24/48 hours in Tallinn

more than a year ago

Tallinn is a great city and while we’d love it if you could stay a bit longer, we understand you might only be here for a quick weekend break.

Whether you’re here for one day or two, to make the most of the little time you have, here’s a quick guide to the places we think you certainly won’t want to miss.

Day One

Viru Street
Though packed with tourists almost any time of year, especially in summer, Tallinn’s Old Town is a must-visit. As one of the best-preserved medieval towns in Europe, many parts of the once 2.5km-long stone wall still stand, including 26 of its original 45 towers. Start your day with a hearty breakfast and taste traditional Estonian black bread at Rukis.

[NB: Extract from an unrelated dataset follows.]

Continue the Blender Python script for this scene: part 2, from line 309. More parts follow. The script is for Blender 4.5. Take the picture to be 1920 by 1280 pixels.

Tallinn’s Old Town may seem like a never-ending maze, but the area itself is not that large and is easy in just one morning. Walk up Viru Street to Town Hall Square and soak in the medieval charm. The square is filled with terraces in summer and various events take place there all year long. Next, follow Dunkri Street to Lühike jalg and walk up to Toompea, the upper part of the Old Town, where you’ll find some of the best views of the city from one of the many viewing platforms. The Estonian Parliament sits in what remains of Toompea Castle and the Alexander Nevsky Cathedral across the street, with its onion domes offers a colourful contrast to the many Lutheran churches that spot the Old Town.

Fat Margaret’s Tower

For lunch, head back down to the lower part of town and try Von Krahli Aed or Vegan Restoran V for something light and fresh. If you’re interested in history, the Estonian History Museum in the Great Guild Hall will give you an excellent overview of Estonia’s past. Continue down Pikk Street and past Fat Margaret’s Tower towards the water and the Seaplane Harbour. This fascinating maritime museum is fun for visitors of all ages.

TIP - If you only have 6 hours in Tallinn, after lunch head to Vene Street and walk through St. Catherine’s Passage before leaving the Old Town.

Head to the hip and happening Telliskivi area, where you can peruse local design shops. Food lovers can also wander through the nearby Balti Jaam Market. There are plenty of dining options in the market (NB! Open until 19:00), Telliskivi Creative City or the nearby street food area, which you’ll recognise by the stacked container restaurants. Our favourites are the brewpub Humalakoda, with on-site brewery and a large terrace overtop of the market, or Frenchy in Telliskivi. If you’d like to add a bit of culture to your evening, why not take in a show (opera, ballet, concert) at the Estonian National Opera.

Tallinn’s bustling nightlife has something to entertain every taste and budget. If it’s beer you’re after, visit the long-standing Beer House pub for an impressive selection of beers. Great cocktails can be enjoyed on Sauna Street in places like Frank Underground or Sigmund Freud. If you’re still standing, end the night or begin the morning at Levist Väljas or Levikas, as the locals call it, where many people head after everything else has closed. Here is a list of all of Tallinn’s nightclubs.

Day two

St Catharine’s passage
For breakfast, head to RØST in Rotermanni Quarter for some of the best coffee in town. You won’t find a full breakfast here, but you will find some delicious, freshly-baked pastries and crusty loaves of sourdough. This growing area is filled with interesting shops and restaurants and is located between the port and the Old Town.

Afterwards, head to the quickly developing seaside area of Noblessner. Check out the many galleries, shops and restaurants, as well as the fascinating PROTO Invention Factory. If handicrafts are more your thing (and you’d like to stay closer to the centre), peruse the shops and studios in St Catharine’s passage in the Old Town.

For lunch, check out Platz, or if you want to head back to the Old Town, Allee offers some good lunch options or Rae Meierei is an interesting choice for locally-made cheese.
Kadriorg Art Museum

Hop on the tram and head towards Kadriorg. This ornamental park and palaces were built for Catherine, the wife of the Russian Tsar Peter the Great. One palace houses the Kadriorg Art Museum and the other, the President’s Office. Art lovers should certainly visit Kumu, Estonia’s National Art Museum.

For dinner, visit the cosy NOP café or the stylish RADIO in Kadriorg, or head out to Pirita to Kalev Yacht Club restaurant, for a lovely view over the marina.